(RAW DATA)
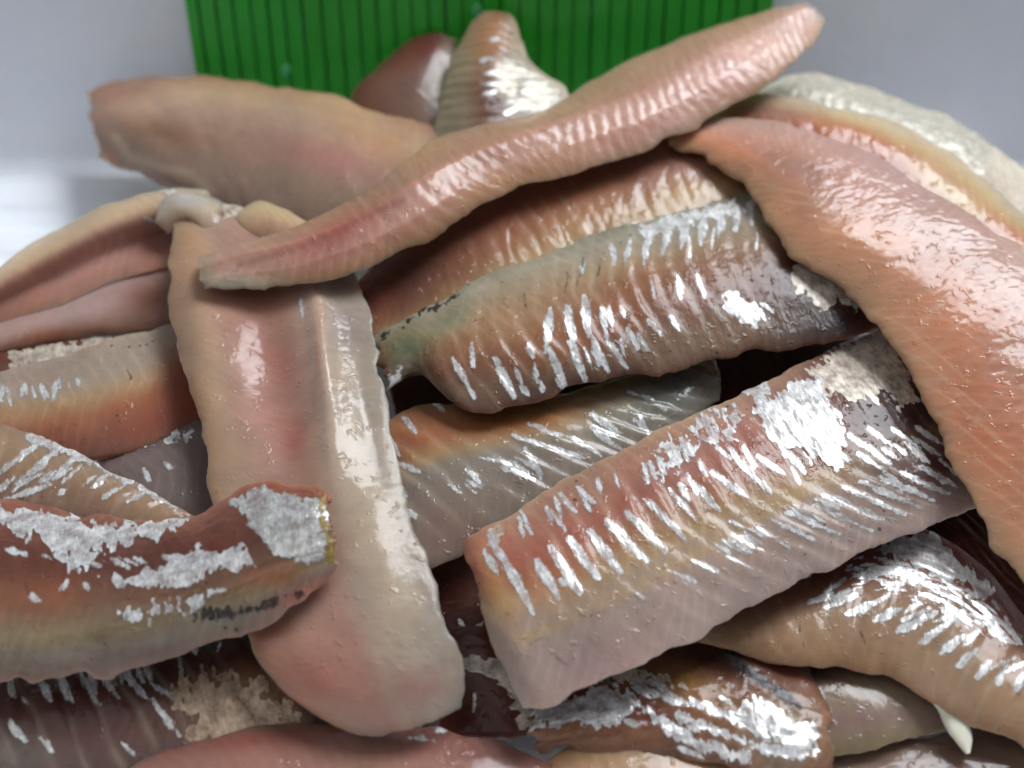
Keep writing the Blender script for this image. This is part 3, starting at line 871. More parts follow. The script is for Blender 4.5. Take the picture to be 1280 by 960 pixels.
L_ = fillet('front middle skin-side fillet with a row of silver dashes and yellow band', [
    R3((577, 682, 2.0), (590, 722, 2.1), (612, 790, 1.95), (652, 884, 1.5)),
    R3((600, 664, 2.15), (622, 715, 2.3), (648, 785, 2.15), (690, 880, 1.55)),
    R3((665, 626, 2.25), (700, 690, 2.45), (728, 765, 2.2), (760, 850, 1.6)),
    R3((750, 577, 2.3), (788, 645, 2.5), (820, 718, 2.2), (858, 803, 1.6)),
    R3((845, 530, 2.35), (888, 600, 2.5), (925, 672, 2.2), (965, 745, 1.6)),
    R3((945, 482, 2.35), (995, 555, 2.5), (1040, 628, 2.2), (1085, 690, 1.6)),
    R3((1050, 432, 2.3), (1110, 505, 2.45), (1160, 578, 2.1), (1210, 640, 1.55)),
    R3((1150, 385, 2.1), (1215, 455, 2.2), (1270, 530, 1.9), (1315, 590, 1.4))],
    [(0, '#c0a08c'), (.10, '#bb8f7c'), (.28, '#b5786a'), (.42, '#b8876c'), (.54, '#c2a684'), (.66, '#baa49a'), (1, '#b8a6a2')], mat=SKIN, seed=11, top=.24, pu=3.0,
    ridge=[(0.40, 0.032, (0.05, 0.7), .5, [(1050, 640, 220, 60, -28), (960, 560, 180, 60, -28)]), (0.46, 0.018, (0.05, 0.6), .5, [(760, 660, 200, 80, -28)])], dots=.7, mott=.14, step=.032,
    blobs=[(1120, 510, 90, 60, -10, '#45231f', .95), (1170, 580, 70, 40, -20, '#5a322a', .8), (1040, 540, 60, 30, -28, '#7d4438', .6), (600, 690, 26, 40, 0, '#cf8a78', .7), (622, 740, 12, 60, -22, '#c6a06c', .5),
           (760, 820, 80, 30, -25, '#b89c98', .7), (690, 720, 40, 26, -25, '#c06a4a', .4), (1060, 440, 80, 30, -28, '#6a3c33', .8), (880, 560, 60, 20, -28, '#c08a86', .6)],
    strokes=[([(650, 800), (740, 760), (830, 715), (920, 665), (1000, 615)], 9, '#c9ac7c', .45)])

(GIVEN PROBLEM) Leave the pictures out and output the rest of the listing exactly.

(SOLVED EXERCISE)
Keep writing the Blender script for this image. This is part 3, starting at line 871. More parts follow. The script is for Blender 4.5. Take the picture to be 1280 by 960 pixels.
L_ = fillet('front middle skin-side fillet with a row of silver dashes and yellow band', [
    R3((577, 682, 2.0), (590, 722, 2.1), (612, 790, 1.95), (652, 884, 1.5)),
    R3((600, 664, 2.15), (622, 715, 2.3), (648, 785, 2.15), (690, 880, 1.55)),
    R3((665, 626, 2.25), (700, 690, 2.45), (728, 765, 2.2), (760, 850, 1.6)),
    R3((750, 577, 2.3), (788, 645, 2.5), (820, 718, 2.2), (858, 803, 1.6)),
    R3((845, 530, 2.35), (888, 600, 2.5), (925, 672, 2.2), (965, 745, 1.6)),
    R3((945, 482, 2.35), (995, 555, 2.5), (1040, 628, 2.2), (1085, 690, 1.6)),
    R3((1050, 432, 2.3), (1110, 505, 2.45), (1160, 578, 2.1), (1210, 640, 1.55)),
    R3((1150, 385, 2.1), (1215, 455, 2.2), (1270, 530, 1.9), (1315, 590, 1.4))],
    [(0, '#c0a08c'), (.10, '#bb8f7c'), (.28, '#b5786a'), (.42, '#b8876c'), (.54, '#c2a684'), (.66, '#baa49a'), (1, '#b8a6a2')], mat=SKIN, seed=11, top=.24, pu=3.0,
    ridge=[(0.40, 0.032, (0.05, 0.7), .5, [(1050, 640, 220, 60, -28), (960, 560, 180, 60, -28)]), (0.46, 0.018, (0.05, 0.6), .5, [(760, 660, 200, 80, -28)])], dots=.7, mott=.14, step=.032,
    blobs=[(1120, 510, 90, 60, -10, '#45231f', .95), (1170, 580, 70, 40, -20, '#5a322a', .8), (1040, 540, 60, 30, -28, '#7d4438', .6), (600, 690, 26, 40, 0, '#cf8a78', .7), (622, 740, 12, 60, -22, '#c6a06c', .5),
           (760, 820, 80, 30, -25, '#b89c98', .7), (690, 720, 40, 26, -25, '#c06a4a', .4), (1060, 440, 80, 30, -28, '#6a3c33', .8), (880, 560, 60, 20, -28, '#c08a86', .6)],
    strokes=[([(650, 800), (740, 760), (830, 715), (920, 665), (1000, 615)], 9, '#c9ac7c', .45)])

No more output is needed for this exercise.